Paul Arthur chooses one of his favourite images
Paul Arthur
Paul is a commercial architectural photographer in Birmingham and sometimes dabbles in a little landscape photography when he is allowed out!
Like anyone asked to pick an End Frame, I feel a little intimidated by the prospect. How do you pick your favourite ever image? I don’t know that I could do that. The problem is that if I chose a favourite image now, it may well not be my favourite tomorrow, and almost certainly wouldn’t be my favourite in a year.

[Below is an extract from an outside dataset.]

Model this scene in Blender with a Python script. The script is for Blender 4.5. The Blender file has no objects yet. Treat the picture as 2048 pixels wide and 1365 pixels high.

What is more interesting is to find the image that has taught me the most over my photographic career. As my day job is as an architectural photographer, I had a list of architectural images that I considered, such as one of the images of the TWA Terminal at Idlewild Airport (now JFK) by Ezra Stoller, something contemporary like this by Iwan Baan, or frankly any number of masterpieces by Julius Schulman. But although these images have taught me crucial things about composition and exposure in architectural photography, the images themselves are essentially all about the subject. The success of an image is almost entirely dependent on the building, and although if you are able to analyse it critically, you can learn specific lessons in problem-solving related to architectural photography, I haven’t come across an architectural image that has actually changed the way I see the world.
Given that you are reading this in a magazine specifically orientated towards landscape photography, you will probably breathe a sigh of relief when I say that the image that I feel has made me really see things differently is a landscape one.
As a regular contributor to On Landscape, it’s possible that David Ward may read this article, and so I hope he forgives me for talking about one of his images, and I want to assure you that I have chosen it for good reasons, and not because I am a sycophant.